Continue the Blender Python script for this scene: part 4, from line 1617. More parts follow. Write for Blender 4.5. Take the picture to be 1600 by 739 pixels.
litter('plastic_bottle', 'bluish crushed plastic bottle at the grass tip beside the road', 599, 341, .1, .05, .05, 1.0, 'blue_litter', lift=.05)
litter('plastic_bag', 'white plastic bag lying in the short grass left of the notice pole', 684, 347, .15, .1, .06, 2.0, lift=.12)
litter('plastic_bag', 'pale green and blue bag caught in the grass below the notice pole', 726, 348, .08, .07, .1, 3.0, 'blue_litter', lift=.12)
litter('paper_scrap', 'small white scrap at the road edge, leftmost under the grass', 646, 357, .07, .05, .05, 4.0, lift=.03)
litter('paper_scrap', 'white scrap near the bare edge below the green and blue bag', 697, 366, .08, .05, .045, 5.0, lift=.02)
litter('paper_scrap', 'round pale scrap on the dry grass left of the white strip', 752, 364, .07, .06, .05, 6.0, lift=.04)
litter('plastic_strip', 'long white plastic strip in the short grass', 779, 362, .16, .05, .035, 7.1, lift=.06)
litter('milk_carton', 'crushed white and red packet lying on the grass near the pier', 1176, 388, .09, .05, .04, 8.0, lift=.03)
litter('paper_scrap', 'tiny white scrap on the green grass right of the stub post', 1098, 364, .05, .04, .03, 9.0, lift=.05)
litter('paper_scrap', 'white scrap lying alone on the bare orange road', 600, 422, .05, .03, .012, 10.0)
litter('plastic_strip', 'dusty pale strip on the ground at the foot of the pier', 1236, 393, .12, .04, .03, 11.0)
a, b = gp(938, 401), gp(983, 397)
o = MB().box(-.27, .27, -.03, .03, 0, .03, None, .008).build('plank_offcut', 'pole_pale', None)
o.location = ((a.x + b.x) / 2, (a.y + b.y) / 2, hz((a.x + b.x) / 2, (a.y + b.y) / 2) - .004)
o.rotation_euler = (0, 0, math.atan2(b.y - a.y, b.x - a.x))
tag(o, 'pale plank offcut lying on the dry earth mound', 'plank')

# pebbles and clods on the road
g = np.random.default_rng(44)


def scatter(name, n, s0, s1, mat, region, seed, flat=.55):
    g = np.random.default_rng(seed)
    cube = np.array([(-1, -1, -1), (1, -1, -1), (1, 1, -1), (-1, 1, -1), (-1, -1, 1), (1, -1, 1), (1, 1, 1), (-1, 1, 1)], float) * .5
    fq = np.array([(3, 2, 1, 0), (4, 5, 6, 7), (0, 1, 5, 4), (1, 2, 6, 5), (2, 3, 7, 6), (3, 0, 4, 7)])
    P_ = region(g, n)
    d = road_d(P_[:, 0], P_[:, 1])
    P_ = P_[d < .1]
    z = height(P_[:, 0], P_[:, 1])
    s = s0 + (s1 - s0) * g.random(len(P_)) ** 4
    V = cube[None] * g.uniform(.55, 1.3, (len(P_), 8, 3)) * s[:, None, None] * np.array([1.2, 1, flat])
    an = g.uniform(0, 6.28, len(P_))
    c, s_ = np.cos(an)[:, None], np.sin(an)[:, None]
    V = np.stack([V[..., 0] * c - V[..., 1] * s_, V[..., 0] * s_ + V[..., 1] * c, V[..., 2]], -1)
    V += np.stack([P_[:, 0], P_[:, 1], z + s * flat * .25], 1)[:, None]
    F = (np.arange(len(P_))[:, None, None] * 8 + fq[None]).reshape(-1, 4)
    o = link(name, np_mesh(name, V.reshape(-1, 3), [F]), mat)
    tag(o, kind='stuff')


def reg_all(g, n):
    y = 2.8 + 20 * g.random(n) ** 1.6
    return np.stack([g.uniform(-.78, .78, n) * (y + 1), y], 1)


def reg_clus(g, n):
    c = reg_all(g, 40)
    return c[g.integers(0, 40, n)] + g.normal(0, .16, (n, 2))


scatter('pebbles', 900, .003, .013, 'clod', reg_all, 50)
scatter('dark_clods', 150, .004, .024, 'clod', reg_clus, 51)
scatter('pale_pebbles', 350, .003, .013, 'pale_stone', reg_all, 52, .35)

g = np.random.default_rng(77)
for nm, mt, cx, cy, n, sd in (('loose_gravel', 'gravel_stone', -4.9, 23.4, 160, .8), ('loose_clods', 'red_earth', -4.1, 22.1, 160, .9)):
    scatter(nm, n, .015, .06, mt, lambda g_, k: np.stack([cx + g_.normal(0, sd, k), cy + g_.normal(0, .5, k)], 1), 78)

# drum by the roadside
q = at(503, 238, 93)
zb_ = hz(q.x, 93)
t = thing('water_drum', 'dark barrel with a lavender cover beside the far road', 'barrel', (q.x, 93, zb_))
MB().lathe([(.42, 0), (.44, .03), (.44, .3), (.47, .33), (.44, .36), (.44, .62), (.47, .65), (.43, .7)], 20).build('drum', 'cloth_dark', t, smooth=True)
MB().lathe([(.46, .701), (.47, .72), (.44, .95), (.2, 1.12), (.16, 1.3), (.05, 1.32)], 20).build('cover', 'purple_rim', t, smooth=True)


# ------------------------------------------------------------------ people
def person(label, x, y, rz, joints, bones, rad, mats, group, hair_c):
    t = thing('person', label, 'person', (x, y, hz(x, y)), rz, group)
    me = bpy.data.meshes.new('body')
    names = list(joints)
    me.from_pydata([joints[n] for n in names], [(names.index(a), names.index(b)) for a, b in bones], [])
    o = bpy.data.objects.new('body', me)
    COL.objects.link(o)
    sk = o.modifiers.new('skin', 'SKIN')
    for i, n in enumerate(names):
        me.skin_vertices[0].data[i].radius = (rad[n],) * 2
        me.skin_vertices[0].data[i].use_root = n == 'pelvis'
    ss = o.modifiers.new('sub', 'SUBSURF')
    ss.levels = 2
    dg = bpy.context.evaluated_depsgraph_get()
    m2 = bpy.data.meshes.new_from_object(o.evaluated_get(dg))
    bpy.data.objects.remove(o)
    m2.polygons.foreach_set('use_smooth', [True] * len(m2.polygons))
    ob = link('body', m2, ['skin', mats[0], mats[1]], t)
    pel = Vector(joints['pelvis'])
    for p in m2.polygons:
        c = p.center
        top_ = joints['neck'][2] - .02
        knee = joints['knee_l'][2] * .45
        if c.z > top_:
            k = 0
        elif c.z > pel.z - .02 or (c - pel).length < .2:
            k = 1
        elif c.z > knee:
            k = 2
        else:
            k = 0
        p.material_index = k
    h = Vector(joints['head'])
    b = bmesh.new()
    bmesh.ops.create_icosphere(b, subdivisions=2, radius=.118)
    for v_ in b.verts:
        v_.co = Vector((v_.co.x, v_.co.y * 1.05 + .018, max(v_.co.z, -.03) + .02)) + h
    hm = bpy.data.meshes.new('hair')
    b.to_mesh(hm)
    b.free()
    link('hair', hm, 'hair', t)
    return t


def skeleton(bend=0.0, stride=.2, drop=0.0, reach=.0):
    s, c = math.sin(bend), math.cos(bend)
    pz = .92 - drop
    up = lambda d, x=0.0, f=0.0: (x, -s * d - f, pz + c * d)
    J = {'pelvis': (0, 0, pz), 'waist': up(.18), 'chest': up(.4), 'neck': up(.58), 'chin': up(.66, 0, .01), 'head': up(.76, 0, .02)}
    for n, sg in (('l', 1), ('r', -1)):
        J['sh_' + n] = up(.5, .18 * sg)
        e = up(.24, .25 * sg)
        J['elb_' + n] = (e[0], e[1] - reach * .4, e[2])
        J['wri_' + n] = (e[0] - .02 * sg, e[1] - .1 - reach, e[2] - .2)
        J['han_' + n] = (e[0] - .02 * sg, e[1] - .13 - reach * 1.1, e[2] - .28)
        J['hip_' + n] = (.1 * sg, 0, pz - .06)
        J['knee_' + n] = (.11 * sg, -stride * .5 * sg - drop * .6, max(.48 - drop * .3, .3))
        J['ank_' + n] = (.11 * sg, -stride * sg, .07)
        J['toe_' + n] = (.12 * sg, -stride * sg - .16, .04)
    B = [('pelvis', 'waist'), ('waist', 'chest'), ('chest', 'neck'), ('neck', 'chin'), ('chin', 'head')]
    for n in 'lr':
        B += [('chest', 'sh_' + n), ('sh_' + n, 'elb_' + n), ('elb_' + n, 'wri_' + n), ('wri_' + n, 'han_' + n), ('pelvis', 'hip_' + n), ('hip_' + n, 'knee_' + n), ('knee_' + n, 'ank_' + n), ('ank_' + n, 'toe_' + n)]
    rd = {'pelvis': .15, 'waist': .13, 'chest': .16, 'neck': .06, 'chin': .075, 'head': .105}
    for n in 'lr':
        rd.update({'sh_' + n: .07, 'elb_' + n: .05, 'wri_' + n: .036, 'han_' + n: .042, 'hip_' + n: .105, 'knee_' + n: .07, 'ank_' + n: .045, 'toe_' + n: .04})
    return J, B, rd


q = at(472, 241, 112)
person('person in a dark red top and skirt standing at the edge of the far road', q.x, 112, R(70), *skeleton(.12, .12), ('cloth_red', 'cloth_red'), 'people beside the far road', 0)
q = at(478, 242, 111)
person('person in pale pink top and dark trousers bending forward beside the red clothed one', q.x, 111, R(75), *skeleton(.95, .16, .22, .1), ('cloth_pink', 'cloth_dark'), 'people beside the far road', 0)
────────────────
INSTRUCTION:
Set down each line of the material verbatim, from the first line through the line that contains "g = np.random.default_rng(44)".

CORRECT OUTPUT:
Continue the Blender Python script for this scene: part 4, from line 1617. More parts follow. Write for Blender 4.5. Take the picture to be 1600 by 739 pixels.
litter('plastic_bottle', 'bluish crushed plastic bottle at the grass tip beside the road', 599, 341, .1, .05, .05, 1.0, 'blue_litter', lift=.05)
litter('plastic_bag', 'white plastic bag lying in the short grass left of the notice pole', 684, 347, .15, .1, .06, 2.0, lift=.12)
litter('plastic_bag', 'pale green and blue bag caught in the grass below the notice pole', 726, 348, .08, .07, .1, 3.0, 'blue_litter', lift=.12)
litter('paper_scrap', 'small white scrap at the road edge, leftmost under the grass', 646, 357, .07, .05, .05, 4.0, lift=.03)
litter('paper_scrap', 'white scrap near the bare edge below the green and blue bag', 697, 366, .08, .05, .045, 5.0, lift=.02)
litter('paper_scrap', 'round pale scrap on the dry grass left of the white strip', 752, 364, .07, .06, .05, 6.0, lift=.04)
litter('plastic_strip', 'long white plastic strip in the short grass', 779, 362, .16, .05, .035, 7.1, lift=.06)
litter('milk_carton', 'crushed white and red packet lying on the grass near the pier', 1176, 388, .09, .05, .04, 8.0, lift=.03)
litter('paper_scrap', 'tiny white scrap on the green grass right of the stub post', 1098, 364, .05, .04, .03, 9.0, lift=.05)
litter('paper_scrap', 'white scrap lying alone on the bare orange road', 600, 422, .05, .03, .012, 10.0)
litter('plastic_strip', 'dusty pale strip on the ground at the foot of the pier', 1236, 393, .12, .04, .03, 11.0)
a, b = gp(938, 401), gp(983, 397)
o = MB().box(-.27, .27, -.03, .03, 0, .03, None, .008).build('plank_offcut', 'pole_pale', None)
o.location = ((a.x + b.x) / 2, (a.y + b.y) / 2, hz((a.x + b.x) / 2, (a.y + b.y) / 2) - .004)
o.rotation_euler = (0, 0, math.atan2(b.y - a.y, b.x - a.x))
tag(o, 'pale plank offcut lying on the dry earth mound', 'plank')

# pebbles and clods on the road
g = np.random.default_rng(44)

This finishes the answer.